Наконец, средовой подход ситуативен, топичен, хотя топичностьпространства – тавтология. Топическая неопределенность – наиболее адекватная реакция на пространство. «Здесь» и «тут» обладают той же степенью неопределенности, безразмерности и бесконечности, что и «везде», «там» и «где-то». Единственная форма определенности – «вот!» в равной степени относится и к пространству и ко времени. В среде нечто определенное и ограничивающее можно сказать только о субъекте среды, но не о ней самой.
И здесь, на пересечении пространства и времени создается еще одно, фундаментальное и для географии, понятие – ситуация.
Если по одной оси отложить пространство от «тут» до «там», а по другой – время от «сейчас» до «никогда», то задаваемая этими двумя векторами плоскость и будет плоскостью существования ситуации, постольку поскольку в каждой точке этой плоскости существует «здесь и теперь» во всей полноте топики: от совершенно конкретного «вот!», до совершенно неопределенного, по-гуссерлиански эпохального замолкания, архэ.
Здесь даже можно сказать, что ситуация – и есть топика, заполненная логикой и онтологией нашего мышления. Ситуация – это мыслительно обустроенная топика. Кажется, именно так и понимал Dasein Мартин Хайдеггер [22].
В системе «пространство-время» помимо или наряду со временем можно вводить любой другой вектор, лишь бы у него были ноль, включая понятийный ноль, и бесконечность, включая понятийную бесконечность. Например, человека можно принять за ноль, а Бога – за бесконечность. И тогда по вектору «Бог-человек» можно проставить и даже проградуировать такие понятия и фигуры, как герой, мученик, блаженный, праведник, святой, апостол, ангел, сила, серафим. А можно по вектору смертности разместить в нулевой точке Бога, и тогда на конце вектора, по-видимому, будет находиться задушенный в презервативе сперматозоид. Мы можем даже вводить вектора понимания, познания, постижения, осознания и другие когнитивные вектора, включающие в космос пространства нашу субъектность и наши возможности или способности.
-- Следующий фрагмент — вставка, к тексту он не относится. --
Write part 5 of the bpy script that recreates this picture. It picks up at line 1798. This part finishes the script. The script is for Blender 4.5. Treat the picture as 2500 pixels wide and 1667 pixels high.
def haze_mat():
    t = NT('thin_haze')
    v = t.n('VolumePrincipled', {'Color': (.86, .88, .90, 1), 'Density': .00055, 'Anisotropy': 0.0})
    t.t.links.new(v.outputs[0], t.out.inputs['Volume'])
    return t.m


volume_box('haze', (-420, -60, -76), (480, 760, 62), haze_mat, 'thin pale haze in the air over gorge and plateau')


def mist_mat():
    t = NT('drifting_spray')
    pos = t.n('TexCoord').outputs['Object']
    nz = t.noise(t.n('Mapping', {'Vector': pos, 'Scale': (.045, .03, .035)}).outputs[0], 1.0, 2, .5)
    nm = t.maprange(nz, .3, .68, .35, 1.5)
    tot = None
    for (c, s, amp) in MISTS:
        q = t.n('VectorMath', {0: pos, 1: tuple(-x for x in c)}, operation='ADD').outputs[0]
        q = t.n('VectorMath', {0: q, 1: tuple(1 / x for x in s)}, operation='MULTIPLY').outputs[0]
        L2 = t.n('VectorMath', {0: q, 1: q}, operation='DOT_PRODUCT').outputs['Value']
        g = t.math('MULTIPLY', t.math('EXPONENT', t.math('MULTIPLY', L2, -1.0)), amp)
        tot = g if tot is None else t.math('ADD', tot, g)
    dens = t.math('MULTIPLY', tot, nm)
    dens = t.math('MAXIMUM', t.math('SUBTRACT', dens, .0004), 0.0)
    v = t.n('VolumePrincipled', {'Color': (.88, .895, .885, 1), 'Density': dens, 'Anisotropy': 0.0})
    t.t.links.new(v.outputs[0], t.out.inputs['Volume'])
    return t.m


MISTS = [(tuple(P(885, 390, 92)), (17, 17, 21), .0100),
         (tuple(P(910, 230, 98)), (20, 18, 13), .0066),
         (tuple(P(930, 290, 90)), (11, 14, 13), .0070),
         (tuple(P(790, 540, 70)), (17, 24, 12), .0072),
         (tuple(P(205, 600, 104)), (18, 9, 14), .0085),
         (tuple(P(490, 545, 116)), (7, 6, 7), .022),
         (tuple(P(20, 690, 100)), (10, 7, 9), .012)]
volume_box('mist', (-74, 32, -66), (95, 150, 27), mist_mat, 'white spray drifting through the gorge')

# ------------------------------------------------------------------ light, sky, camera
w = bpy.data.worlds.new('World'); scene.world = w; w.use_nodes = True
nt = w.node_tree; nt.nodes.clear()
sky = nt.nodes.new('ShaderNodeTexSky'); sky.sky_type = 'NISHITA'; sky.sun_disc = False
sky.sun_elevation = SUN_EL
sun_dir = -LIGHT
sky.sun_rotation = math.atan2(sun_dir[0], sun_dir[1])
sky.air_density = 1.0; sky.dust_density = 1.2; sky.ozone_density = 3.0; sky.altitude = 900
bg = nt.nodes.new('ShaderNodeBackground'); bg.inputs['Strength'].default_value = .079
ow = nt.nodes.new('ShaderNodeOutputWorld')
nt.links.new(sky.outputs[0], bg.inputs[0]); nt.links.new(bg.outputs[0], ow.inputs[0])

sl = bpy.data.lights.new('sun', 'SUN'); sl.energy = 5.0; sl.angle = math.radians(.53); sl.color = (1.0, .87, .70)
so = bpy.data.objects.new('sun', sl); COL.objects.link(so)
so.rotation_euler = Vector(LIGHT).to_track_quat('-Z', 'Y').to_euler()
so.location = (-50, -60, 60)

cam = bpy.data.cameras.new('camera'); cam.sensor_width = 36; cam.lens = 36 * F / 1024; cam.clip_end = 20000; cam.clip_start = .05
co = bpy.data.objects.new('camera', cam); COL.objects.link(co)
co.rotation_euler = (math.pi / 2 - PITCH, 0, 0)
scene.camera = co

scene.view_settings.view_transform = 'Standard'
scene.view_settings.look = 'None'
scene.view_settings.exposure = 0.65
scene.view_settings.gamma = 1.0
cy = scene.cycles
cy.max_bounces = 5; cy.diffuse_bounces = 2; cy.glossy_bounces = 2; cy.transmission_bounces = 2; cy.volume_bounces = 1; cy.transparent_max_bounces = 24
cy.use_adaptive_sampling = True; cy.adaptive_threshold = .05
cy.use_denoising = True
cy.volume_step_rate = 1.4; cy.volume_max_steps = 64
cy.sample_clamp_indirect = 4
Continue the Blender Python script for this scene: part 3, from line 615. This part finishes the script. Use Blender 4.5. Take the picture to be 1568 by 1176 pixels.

Меняя этот четвертый вектор, можно создавать и плодить всевозможные миры, число которых неисчерпаемо, а можно попытаться построить многомерное универсумальное пространство, имеющее всевозможные направления существования.
И это последнее помогает понять место не как точку геометрического, трехмерного пространства, а как некий знак, метку присутствия. Мы часто бываем вместе, но при этом в разных местах: учитель и его лучшие ученики – в классе на уроке, а отпетый двоешник и поэт – в том же классе вместе с ними, но не на уроке, а в эмпиреях своего воображения. Другой пример: в одну и ту же точку, которая когда-то была местом нашего счастья, мы приходим после разлуки и рыдаем на покинутом некогда пепелище своего счастья, и тогда – это совсем другое место, и мы сами стали другие, уже совсем старые и непохожие на собственную молодость.
Географию можно рассматривать как частный случай хорологии, подобно тому, как Эвклидова геометрия – часть геометрии Римана-Лобачевского [15]. Кроме того, некоторые, наиболее рьяные сторонники математизации географии хотели бы видеть в ней и топологические черты и основания [20]. Действительно, для инженерной географии это крайне важно, особенно в сфере построения транспортных сетей и коммуникаций, инфраструктурного замощения территорий, в тех областях географии, где географии менее всего: там, где мы имеем дело с множественными, массовидными явлениями и процессами, не имеющими заметных территориальных различий или эти различия нами пренебрегаемы: доллар, он и в Африке доллар, такими же полезными свойствами обладает туз и бигмак.